Fred Wightman : Just to come back to the dealer inventories. I think last quarter you said you felt like they were four weeks too high. I’m wondering if you could just give us an update on maybe where that stands versus target.
Bruce Beckman : So we said there were four to five weeks high coming into the quarter, and we exited the quarter in line with historical trends. We made up a lot of ground in the fourth quarter. What we said earlier, I’m not sure if you caught it, but we do expect that dealers will continue to be looking to take their inventories level historical to ’25, so we’re expecting them to take their dealer inventories down, roughly 15% kind of mid-teen-ish percent, and that’s implied in our guidance.
Fred Wightman : And then just on the 4Q results, the sales were sort of in line with implied guide, but it looks like EBITDA was maybe a little bit light on the margin side. Was the delta just more promo than you had sort of factored in or expected? Or was it something else?
Bruce Beckman : No. That’s what it was. And yes, we were below our guidance range, but only slightly as and our revenue team came right in the middle of the range.

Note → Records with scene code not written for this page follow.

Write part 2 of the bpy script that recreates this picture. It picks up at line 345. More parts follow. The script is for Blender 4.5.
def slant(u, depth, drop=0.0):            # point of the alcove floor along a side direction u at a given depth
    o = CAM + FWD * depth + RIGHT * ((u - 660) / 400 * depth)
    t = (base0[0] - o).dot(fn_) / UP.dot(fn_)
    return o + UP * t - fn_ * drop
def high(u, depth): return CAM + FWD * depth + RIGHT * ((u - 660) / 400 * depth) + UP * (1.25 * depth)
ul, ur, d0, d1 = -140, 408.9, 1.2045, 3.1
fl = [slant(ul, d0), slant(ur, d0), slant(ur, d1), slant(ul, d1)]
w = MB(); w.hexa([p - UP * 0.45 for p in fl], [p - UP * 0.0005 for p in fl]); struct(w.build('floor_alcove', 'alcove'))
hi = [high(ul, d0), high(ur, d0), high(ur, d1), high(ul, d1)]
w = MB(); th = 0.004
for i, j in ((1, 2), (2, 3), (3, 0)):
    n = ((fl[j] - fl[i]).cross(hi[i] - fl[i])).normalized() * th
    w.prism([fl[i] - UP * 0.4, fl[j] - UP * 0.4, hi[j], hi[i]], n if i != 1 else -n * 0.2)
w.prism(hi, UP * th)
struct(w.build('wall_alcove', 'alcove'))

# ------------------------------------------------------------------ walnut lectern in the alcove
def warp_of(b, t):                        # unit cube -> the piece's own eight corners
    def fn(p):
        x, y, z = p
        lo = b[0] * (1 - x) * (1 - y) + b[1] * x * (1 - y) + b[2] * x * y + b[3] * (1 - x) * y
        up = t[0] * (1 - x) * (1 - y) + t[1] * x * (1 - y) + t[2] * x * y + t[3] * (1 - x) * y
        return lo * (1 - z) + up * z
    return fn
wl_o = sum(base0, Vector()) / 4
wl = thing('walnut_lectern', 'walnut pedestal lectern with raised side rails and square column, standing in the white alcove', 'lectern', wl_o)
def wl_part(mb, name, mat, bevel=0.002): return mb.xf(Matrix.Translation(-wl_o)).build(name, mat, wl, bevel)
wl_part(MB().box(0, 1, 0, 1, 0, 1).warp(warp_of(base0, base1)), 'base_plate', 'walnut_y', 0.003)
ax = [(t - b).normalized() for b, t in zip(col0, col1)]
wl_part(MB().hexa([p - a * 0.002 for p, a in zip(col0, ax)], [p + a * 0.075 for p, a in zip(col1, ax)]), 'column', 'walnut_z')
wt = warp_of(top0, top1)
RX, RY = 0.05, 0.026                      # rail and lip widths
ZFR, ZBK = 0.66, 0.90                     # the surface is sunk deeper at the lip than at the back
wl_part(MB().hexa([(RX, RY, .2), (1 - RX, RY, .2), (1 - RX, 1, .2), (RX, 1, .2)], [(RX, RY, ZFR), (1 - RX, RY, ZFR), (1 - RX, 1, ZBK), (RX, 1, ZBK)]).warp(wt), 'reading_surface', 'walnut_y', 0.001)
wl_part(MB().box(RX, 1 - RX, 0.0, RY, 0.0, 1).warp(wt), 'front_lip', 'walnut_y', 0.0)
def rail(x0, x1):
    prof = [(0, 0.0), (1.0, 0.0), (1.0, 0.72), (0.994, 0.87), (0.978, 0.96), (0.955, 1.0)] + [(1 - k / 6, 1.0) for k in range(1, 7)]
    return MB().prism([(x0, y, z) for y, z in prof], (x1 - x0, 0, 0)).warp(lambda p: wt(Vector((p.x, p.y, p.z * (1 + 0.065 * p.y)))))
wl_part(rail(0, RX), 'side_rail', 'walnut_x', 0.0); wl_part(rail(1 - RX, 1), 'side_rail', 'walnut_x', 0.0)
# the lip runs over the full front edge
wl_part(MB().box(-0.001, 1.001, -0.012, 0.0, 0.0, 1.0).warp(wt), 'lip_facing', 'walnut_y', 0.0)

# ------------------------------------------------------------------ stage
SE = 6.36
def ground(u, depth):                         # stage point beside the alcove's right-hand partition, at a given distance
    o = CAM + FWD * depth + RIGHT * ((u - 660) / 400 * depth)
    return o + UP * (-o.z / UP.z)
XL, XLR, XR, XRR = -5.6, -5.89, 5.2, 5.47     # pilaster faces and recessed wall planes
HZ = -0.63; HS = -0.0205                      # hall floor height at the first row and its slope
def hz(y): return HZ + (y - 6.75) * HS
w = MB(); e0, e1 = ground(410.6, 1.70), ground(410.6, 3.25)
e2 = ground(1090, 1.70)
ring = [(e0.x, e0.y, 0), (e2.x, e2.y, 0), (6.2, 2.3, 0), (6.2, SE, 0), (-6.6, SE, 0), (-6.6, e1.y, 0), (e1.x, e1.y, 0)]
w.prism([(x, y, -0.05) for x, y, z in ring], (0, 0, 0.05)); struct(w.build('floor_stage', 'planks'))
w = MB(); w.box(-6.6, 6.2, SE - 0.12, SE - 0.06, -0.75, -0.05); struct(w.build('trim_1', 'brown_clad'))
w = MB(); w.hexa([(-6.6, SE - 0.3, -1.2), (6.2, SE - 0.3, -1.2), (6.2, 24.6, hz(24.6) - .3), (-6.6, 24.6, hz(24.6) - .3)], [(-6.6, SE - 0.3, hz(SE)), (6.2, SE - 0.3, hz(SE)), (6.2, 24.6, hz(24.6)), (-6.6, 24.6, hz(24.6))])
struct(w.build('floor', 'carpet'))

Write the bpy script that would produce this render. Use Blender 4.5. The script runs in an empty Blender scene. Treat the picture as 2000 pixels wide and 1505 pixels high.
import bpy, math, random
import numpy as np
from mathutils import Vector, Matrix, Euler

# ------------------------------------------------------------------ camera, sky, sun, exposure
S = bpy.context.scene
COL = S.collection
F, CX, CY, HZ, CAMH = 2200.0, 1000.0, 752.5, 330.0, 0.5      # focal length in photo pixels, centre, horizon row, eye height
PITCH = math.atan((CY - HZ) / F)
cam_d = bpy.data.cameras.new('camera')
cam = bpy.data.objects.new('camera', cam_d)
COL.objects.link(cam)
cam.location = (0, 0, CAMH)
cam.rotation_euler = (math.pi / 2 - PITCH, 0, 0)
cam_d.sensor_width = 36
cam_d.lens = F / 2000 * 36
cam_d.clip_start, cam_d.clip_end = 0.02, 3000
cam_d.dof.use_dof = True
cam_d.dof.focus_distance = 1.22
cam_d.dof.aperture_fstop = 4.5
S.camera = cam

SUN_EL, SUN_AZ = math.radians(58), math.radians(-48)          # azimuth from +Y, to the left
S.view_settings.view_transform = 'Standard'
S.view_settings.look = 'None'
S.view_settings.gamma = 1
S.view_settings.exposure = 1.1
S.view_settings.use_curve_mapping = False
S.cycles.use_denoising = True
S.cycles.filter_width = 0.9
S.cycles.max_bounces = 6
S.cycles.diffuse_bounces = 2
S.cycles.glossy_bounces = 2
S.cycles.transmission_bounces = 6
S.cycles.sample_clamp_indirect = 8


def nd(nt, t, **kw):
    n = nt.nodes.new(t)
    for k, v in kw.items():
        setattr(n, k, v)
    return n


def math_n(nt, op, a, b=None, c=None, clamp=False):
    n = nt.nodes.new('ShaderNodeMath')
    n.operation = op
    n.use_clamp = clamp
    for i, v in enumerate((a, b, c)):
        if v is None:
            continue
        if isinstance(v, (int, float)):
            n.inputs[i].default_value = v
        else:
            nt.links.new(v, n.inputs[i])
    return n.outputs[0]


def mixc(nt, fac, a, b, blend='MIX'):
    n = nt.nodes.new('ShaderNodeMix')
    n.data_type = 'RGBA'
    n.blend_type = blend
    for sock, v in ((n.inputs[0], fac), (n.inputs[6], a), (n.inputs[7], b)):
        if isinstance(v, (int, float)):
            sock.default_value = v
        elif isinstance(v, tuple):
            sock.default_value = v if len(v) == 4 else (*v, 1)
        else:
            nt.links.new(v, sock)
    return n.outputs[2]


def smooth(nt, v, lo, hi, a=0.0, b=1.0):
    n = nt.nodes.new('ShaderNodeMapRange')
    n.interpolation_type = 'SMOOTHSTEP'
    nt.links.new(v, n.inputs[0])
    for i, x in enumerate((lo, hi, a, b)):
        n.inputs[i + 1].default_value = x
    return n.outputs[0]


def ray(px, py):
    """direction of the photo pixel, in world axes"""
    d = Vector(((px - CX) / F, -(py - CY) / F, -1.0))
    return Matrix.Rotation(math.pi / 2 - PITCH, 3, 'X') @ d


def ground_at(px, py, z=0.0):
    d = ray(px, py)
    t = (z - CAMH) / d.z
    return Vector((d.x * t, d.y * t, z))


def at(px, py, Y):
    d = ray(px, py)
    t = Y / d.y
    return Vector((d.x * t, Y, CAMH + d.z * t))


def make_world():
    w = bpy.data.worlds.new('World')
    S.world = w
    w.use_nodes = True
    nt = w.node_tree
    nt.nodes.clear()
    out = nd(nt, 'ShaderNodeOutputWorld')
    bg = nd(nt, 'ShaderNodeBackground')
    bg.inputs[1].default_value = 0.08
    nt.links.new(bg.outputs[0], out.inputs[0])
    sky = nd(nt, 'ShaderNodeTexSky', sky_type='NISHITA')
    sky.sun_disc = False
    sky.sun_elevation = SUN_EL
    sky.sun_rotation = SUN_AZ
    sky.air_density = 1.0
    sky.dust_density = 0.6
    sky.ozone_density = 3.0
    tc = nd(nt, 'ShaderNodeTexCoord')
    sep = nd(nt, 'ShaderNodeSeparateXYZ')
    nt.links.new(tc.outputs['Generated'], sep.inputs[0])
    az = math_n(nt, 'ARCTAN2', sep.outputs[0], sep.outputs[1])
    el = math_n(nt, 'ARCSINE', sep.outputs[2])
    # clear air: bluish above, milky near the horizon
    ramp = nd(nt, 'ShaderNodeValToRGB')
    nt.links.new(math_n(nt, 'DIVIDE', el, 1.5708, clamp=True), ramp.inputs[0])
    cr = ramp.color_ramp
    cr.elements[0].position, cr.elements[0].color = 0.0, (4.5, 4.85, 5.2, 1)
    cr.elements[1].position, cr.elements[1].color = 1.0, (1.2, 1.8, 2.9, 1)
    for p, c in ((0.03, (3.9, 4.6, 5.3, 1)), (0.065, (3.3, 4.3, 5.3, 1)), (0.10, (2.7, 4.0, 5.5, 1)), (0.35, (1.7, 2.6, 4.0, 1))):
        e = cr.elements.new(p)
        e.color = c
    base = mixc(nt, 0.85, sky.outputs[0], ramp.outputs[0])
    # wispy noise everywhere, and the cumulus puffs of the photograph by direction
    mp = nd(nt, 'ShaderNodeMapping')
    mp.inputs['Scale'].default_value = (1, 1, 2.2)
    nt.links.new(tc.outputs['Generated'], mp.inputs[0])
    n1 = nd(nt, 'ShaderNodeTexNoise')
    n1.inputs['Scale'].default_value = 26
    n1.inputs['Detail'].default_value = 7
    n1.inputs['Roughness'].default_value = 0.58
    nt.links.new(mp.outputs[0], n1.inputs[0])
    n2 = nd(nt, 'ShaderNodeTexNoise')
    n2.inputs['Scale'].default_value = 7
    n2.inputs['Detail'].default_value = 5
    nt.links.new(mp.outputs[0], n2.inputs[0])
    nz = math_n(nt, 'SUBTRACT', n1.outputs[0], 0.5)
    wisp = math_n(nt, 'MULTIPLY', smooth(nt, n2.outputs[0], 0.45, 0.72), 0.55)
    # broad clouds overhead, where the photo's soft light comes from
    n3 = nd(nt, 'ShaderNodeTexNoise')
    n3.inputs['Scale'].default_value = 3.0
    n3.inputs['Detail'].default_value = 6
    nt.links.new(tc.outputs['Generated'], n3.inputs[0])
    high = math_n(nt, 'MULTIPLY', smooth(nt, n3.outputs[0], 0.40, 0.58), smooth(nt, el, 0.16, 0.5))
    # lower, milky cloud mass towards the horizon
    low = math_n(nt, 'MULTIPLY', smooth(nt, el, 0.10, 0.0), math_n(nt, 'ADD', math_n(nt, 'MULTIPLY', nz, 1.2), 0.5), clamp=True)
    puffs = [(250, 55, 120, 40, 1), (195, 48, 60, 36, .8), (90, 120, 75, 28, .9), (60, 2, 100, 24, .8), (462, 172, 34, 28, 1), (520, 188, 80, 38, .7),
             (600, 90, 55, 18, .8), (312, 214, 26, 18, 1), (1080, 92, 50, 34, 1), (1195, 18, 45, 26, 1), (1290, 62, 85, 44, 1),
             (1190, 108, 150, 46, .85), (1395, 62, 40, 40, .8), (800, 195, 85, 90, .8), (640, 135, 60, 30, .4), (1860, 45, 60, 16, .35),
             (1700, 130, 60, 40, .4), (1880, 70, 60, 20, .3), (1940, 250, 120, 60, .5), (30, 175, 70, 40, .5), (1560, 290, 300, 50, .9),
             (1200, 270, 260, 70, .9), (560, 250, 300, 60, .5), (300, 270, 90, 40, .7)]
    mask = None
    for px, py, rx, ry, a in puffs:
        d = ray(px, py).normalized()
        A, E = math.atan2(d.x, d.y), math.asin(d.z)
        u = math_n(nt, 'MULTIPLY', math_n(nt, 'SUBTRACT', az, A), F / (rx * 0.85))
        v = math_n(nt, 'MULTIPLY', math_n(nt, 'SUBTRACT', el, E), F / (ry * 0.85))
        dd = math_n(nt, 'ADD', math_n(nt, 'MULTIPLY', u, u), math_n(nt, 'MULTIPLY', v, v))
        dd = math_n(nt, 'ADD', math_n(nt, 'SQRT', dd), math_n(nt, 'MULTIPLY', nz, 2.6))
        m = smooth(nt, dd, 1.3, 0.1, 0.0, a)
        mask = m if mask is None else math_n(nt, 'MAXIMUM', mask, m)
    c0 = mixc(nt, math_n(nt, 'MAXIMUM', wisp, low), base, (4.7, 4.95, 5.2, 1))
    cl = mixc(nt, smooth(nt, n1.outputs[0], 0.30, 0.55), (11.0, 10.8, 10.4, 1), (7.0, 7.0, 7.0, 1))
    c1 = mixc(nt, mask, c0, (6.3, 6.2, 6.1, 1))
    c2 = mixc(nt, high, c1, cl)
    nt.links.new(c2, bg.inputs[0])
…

Fred Wightman : And then I guess, just strategically, if we do start to see rate cuts, I know you guys mentioned that you’re expecting the market challenges to persist near-term, but how quickly do you think that consumers would start to respond to potential rate cuts? Is it immediately? Is it going to take a couple of cuts in a couple of quarters? How quickly do you think that will show up on the consumer side?
Steve Menneto : Fred, we were going to ask you few questions seriously, we know it’s going to be a positive for the long-term, deciphering the inflection point is going to be a challenge. And we’re sitting here back in January talking with excitement about pending rate cuts and here we are. So we’re hopeful. We think they will be beneficial the exact inflection point pretty hard to call. You probably have better than we do.
Operator: And the next question comes from Jamie Katz Morningstar.
Jaime Katz : I guess my first question is on this normalized industry environment slide. And while we have some time to get there, I think historically, it’s been such that even in a difficult environment, the EBITDA margins that would be generated are probably higher than what we’re seeing in fiscal 2025. So I guess, what kind of macro fundamentals and maybe top line fundamentals do we need to get back to that sort of mid-teen EBITDA margin? And if you can walk us back how you get there, that would be really helpful.
Bruce Beckman : In the past when we talked about that 15% EBITDA, it’s been off of a down 25% to down 30% revenue picture off of ‘20 — fiscal year ’23 base. So it gets you roughly in that $1 billion revenue range. And so the difference between our guide — the midpoint of our guidance that and that dollar amount is the revenue logs roughly $150 million. So the leverage between that point and our guide is really what’s despite the difference.
Jaime Katz : And then as we think about consumer behavior, has there been any different trend on cash versus finance purchases or anything like that, that you guys have been seeing?
Bruce Beckman : We haven’t seen a change in that. And we’re not surprised that we have given that rates have yet to move, but we expect that to rebalance once the rates come down and not to bring those credit buyers back in.
Jaime Katz : And then lastly, I guess it would be interesting to hear since the rhetoric out of the Fed is that rate cuts are coming. Has there been sort of an incremental pause as consumers wait for those to come in the last maybe month or two relative to what we saw before?
Steve Menneto : I don’t think so. I mean I think our retail activity — we’ve been fairly pleased with it here through the summer. So I don’t see a pullback from that.
Operator: Thank you. I’m not showing any further questions at this time. This concludes today’s conference call. Thank you for participating, and you may now disconnect.